Sony Looks To Android

The phone has a 3.7 inch to 4.1 inch with WVGA or better resolution, possibly a 5 megapixel camera and potentially a 1GHz Snapdragon processor.

Engadget said that in addition to Android 3.0 there will be a new area of the Android Market specifically for games running on this device. Titles created for the Sony device might be ported to other Android phones capable of supporting them.

“Games will be graphically in the range of PSX or PSP games, meaning true 3D gaming is headed to Android,” Engadget noted.

“Titles currently being shown off seem to be focused around some older PSX as well as new PSP offerings, with God of War, Call of Duty: Modern Warfare, and LittleBigPlanet possibly on tap, and future plans for titles which incorporate augmented reality features.”

Following Apple?

In embracing Android for phones and gaming, Gartner analyst Ken Dulaney told eWEEK that Sony could be taking a page from Apple’s playbook, where the iPod Touch gaming device and iPhone share the same OS.
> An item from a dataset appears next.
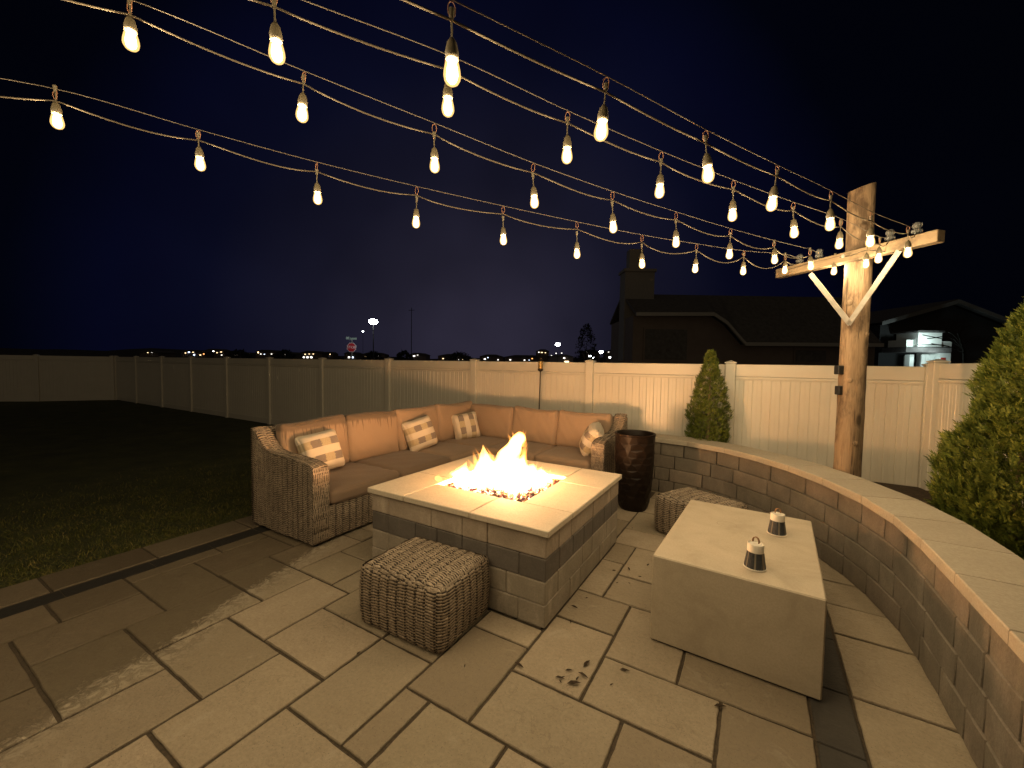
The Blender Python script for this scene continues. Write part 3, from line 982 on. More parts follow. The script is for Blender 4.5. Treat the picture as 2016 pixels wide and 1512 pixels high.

The device could come as early as October, though this is a stretch for eWEEK. October is only a couple weeks away and there is a lot not known about the device. In fact, most of what Engadget reported seems nebulous.

What has been well carved out is Android’s reputation as a mobile platform for communications and entertainment devices for consumers. Android is running on about 70 handsets and Android 2.1 will be the basis for Google TV this fall.

Google itself is said to be getting more involved with online gaming, adding a big “why not?” to Engadget’s suggestion that Sony Ericsson and Google are working on the Sony gaming phone together.

Google recognises the rising popularity of games on the Internet and if it can somehow get people gaming on Android it opens up more opportunities to put ads in front of its users.

Indeed, Google invested $100 million (£64 million) in Zynga to build Google Games as part of an alleged social network, and recently acquired social widget maker Slide for $228 million (£146 million).